ESSA-1: Operational TIROS
The recently-rechristened Environmental Sciences Service Administration (previously the U.S. Weather Bureau) launches, with the help of NASA, the first “Operational TIROS” weather satellite, ESSA-1. Based on the architecture of the later TIROS satellites, this is intended to be the first fully-operational, long-life weather satellite, in the tradition of many of the long-lived TIROS weather satellites. But eight months into its operational lifetime, ESSA-1’s on board camera system fails, rendering it blind – it becomes useless as a weather satellite and is kept online for engineering experiments until spring 1967.
ESSA
As part of a reorganization of agencies within the U.S. government in 1965, the country’s Weather Bureau becomes part of ESSA, the Environmental Science Services Administration, and is placed under the Department of Commerce. All weather prediction and analysis is now under the jurisdiction of ESSA, including a growing fleet of weather satellites operated jointly by ESSA and NASA. The agency will be renamed the National Oceanic & Atmospheric Administration in 1970.
TIROS-10
NASA and the United States Weather Bureau launch the tenth and final experimental TIROS weather satellite, TIROS-10. Continuing to test technological upgrades for a fully-functional weather satellite fleet, TIROS-10 also provides additional coverage during hurricane seasons, and remains operational for exactly two years, at which point NASA begins a planned shutdown and phase-out of the experimental TIROS satellites in favor of the Nimbus and ESSA weather satellites.
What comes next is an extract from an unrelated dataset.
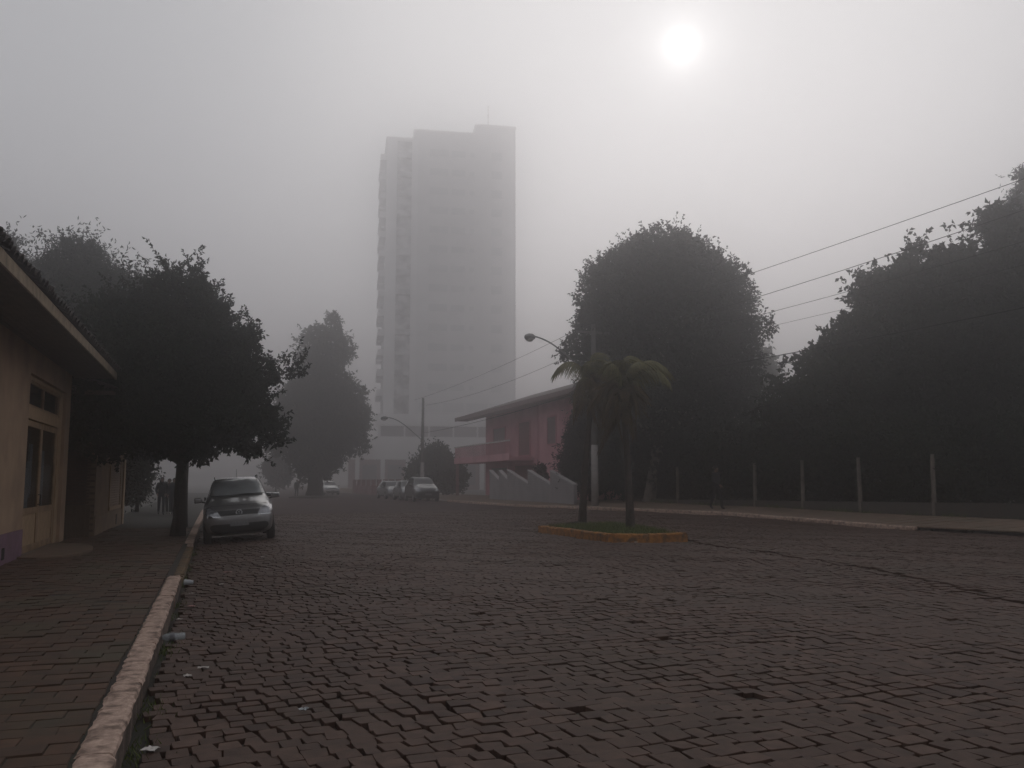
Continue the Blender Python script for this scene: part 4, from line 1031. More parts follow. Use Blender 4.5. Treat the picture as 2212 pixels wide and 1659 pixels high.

Palm Sunday Tornado Outbreak
On the 45th anniversary of a similar severe weather event, a major outbreak of violent tornadoes strikes the northern midwest, causing 271 deaths and over a thousand injuries in Wisconsin, Illinois, Indiana, Iowa, Ohio, and Michigan; 137 of the deaths occur in Indiana alone. With weather radar still in its infant state, a radio station in Cedar Rapids spots the first storm on its own radar, while nearby National Weather Service offices do not have radar yet. The U.S. Weather Bureau’s confusing system of “tornado forecasts” and “tornado alerts” is changed to more clearly delineated “watches” and “warnings” after this event.
TIROS-9
NASA and the United States Weather Bureau launch the ninth experimental TIROS weather satellite, TIROS-9. Heavier than any of the other TIROS experimental satellites, and with cameras mounted on opposite sides of the satellite’s cylindrical body to keep the Earth in view at all times. The result, in February, is the first-ever snapshot of the entire world’s weather patterns within a single day. TIROS-9 also carries other upgrades being considered for an upcoming fleet of full-time operational weather satellites, and remains in service for three and a half years.
Nimbus-1
NASA and the United States Weather Bureau launch the first test article of the next-generation weather satellite, Nimbus-1. Using the more advanced camera technology (including infrared filters to watch cloud motion even on Earth’s night side) tested aboard TIROS-8, Nimbus-1 provides a vast improvement on satellite weather observations over the hardware on the TIROS experimental satellites. The first Nimbus satellite remains in service for only a month; later Nimbus satellites continue to be launched into service well into the late 1970s, and most of them remain operational into the 1980s.
The National Severe Storms Laboratory
To further research into the formation and evolution of severe weather in the midwestern United States, the U.S. Weather Bureau establishes the National Severe Storms Laboratory in Norman, Oklahoma. Operating in close cooperation with the University of Oklahoma’s meteorology department and the Severe Local Storms Warning Service in Kansas City, the NSSL focuses on improving prediction and detection of destructive weather, including tornadoes, quickly fixating upon the potential of Doppler radar.